_Stated problem_
Return exactly and only these lines: the first of the listing through the one containing "struct('wall_room_back', B(XR, -0.14, YR, YR".

_Information shown_
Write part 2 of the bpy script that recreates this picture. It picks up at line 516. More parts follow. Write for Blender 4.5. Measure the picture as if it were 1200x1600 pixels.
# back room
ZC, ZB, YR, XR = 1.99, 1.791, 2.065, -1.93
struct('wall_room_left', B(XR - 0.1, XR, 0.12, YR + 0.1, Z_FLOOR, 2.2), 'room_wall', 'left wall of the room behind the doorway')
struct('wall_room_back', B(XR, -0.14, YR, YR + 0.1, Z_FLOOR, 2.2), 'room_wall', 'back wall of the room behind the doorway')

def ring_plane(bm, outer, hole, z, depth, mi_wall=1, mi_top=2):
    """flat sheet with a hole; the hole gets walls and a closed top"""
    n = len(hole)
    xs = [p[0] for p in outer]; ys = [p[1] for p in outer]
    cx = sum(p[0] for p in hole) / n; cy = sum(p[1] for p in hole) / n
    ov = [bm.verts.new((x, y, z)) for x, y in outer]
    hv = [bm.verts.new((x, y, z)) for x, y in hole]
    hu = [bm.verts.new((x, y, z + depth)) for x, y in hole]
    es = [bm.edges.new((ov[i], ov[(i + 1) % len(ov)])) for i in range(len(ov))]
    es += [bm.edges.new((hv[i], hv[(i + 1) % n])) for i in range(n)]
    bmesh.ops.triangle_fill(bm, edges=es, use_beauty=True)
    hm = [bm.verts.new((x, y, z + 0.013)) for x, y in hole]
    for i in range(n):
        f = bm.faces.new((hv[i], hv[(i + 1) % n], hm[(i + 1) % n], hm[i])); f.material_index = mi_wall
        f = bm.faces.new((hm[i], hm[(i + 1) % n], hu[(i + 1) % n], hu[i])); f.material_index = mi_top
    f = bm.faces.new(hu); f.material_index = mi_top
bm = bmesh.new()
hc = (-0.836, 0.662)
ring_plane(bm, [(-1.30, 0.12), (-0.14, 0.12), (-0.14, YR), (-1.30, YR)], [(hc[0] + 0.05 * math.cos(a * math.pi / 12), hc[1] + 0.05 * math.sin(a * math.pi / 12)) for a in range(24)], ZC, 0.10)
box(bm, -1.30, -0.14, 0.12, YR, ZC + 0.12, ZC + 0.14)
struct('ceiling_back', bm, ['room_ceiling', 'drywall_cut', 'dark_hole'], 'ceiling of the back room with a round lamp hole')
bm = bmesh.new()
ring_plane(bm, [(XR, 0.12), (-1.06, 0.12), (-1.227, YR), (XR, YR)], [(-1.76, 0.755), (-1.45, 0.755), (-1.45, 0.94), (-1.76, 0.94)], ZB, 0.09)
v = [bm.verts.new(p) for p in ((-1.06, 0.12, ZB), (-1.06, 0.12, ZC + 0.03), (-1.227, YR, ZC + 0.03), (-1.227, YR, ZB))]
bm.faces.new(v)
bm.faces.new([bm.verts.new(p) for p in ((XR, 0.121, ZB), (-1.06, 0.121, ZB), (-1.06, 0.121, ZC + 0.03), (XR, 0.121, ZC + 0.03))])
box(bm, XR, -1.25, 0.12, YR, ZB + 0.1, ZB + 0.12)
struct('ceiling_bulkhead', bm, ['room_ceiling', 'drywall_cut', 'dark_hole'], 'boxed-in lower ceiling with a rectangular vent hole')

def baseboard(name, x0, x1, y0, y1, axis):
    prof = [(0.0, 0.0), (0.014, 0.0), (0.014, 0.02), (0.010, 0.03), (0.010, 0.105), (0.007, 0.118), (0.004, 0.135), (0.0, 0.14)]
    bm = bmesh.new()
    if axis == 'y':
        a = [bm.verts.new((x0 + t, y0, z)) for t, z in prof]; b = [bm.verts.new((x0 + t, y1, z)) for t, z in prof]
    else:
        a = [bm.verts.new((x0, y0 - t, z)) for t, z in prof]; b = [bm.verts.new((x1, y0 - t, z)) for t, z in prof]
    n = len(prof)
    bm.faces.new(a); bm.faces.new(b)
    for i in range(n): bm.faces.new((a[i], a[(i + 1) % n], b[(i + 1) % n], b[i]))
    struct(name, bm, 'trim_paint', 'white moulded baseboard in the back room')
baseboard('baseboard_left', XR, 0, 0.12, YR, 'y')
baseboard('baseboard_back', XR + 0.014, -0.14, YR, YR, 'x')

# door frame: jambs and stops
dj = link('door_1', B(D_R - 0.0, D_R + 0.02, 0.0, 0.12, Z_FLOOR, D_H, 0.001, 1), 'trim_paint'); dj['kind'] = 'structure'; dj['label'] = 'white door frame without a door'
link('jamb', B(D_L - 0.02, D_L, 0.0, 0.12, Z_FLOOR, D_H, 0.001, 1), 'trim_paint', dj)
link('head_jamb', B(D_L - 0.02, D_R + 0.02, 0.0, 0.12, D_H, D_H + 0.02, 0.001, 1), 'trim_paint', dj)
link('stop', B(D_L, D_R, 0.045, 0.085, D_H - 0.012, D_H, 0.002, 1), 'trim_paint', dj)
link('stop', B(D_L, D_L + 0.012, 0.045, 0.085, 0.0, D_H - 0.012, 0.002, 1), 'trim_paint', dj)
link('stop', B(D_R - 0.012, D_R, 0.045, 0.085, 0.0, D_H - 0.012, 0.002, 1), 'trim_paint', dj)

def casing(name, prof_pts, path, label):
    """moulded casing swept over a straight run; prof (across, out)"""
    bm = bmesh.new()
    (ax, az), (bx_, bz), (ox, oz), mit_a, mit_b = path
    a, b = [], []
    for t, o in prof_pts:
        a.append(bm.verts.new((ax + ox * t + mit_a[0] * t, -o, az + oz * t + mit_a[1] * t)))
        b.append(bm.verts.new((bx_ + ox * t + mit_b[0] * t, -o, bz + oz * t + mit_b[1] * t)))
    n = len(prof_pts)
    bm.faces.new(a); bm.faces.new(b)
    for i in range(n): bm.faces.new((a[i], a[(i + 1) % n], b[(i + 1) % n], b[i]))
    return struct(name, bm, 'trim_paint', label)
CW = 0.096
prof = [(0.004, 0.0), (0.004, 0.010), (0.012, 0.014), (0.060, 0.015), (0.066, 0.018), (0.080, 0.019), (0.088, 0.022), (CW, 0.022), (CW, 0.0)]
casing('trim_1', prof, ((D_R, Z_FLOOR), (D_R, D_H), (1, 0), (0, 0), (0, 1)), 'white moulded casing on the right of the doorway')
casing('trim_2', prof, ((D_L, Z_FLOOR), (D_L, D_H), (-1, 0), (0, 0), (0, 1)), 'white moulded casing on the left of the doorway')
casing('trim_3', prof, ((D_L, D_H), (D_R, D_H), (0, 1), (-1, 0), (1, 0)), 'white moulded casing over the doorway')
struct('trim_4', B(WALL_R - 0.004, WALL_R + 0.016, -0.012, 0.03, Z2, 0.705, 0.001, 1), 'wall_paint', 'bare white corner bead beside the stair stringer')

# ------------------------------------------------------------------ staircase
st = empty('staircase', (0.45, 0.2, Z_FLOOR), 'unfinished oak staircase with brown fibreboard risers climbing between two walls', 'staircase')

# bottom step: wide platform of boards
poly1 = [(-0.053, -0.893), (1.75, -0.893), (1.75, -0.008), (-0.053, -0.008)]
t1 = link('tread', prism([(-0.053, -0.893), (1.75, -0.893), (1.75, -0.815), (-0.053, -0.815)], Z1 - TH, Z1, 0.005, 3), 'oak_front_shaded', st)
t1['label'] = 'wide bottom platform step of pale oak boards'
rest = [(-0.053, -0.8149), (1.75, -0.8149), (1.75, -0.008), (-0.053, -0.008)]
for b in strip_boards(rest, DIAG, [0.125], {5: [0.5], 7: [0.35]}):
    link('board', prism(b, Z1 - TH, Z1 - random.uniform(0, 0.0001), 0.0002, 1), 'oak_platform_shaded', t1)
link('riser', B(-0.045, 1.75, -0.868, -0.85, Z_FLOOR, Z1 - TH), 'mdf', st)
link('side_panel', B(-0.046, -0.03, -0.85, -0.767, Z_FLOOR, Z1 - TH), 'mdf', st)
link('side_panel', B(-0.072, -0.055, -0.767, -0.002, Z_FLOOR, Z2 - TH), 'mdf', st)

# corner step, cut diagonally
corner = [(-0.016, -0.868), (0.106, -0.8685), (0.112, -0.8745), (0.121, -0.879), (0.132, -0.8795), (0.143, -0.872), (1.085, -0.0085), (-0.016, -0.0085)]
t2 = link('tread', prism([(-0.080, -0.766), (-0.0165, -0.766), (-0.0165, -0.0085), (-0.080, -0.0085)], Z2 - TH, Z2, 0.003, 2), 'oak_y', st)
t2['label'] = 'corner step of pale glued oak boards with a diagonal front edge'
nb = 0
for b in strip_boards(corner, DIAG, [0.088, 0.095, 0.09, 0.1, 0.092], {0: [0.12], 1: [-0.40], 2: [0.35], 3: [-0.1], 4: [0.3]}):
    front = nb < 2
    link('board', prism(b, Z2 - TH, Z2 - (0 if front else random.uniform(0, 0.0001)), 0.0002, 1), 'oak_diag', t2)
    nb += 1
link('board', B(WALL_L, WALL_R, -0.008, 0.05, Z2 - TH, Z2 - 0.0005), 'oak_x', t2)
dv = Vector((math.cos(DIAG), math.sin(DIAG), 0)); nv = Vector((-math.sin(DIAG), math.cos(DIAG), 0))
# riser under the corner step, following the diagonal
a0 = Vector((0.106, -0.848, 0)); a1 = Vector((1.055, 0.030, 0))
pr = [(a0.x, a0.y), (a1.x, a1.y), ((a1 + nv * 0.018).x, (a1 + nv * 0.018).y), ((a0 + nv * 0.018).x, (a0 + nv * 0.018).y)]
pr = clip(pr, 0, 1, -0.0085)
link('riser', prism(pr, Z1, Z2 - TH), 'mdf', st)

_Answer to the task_
Write part 2 of the bpy script that recreates this picture. It picks up at line 516. More parts follow. Write for Blender 4.5. Measure the picture as if it were 1200x1600 pixels.
# back room
ZC, ZB, YR, XR = 1.99, 1.791, 2.065, -1.93
struct('wall_room_left', B(XR - 0.1, XR, 0.12, YR + 0.1, Z_FLOOR, 2.2), 'room_wall', 'left wall of the room behind the doorway')
struct('wall_room_back', B(XR, -0.14, YR, YR + 0.1, Z_FLOOR, 2.2), 'room_wall', 'back wall of the room behind the doorway')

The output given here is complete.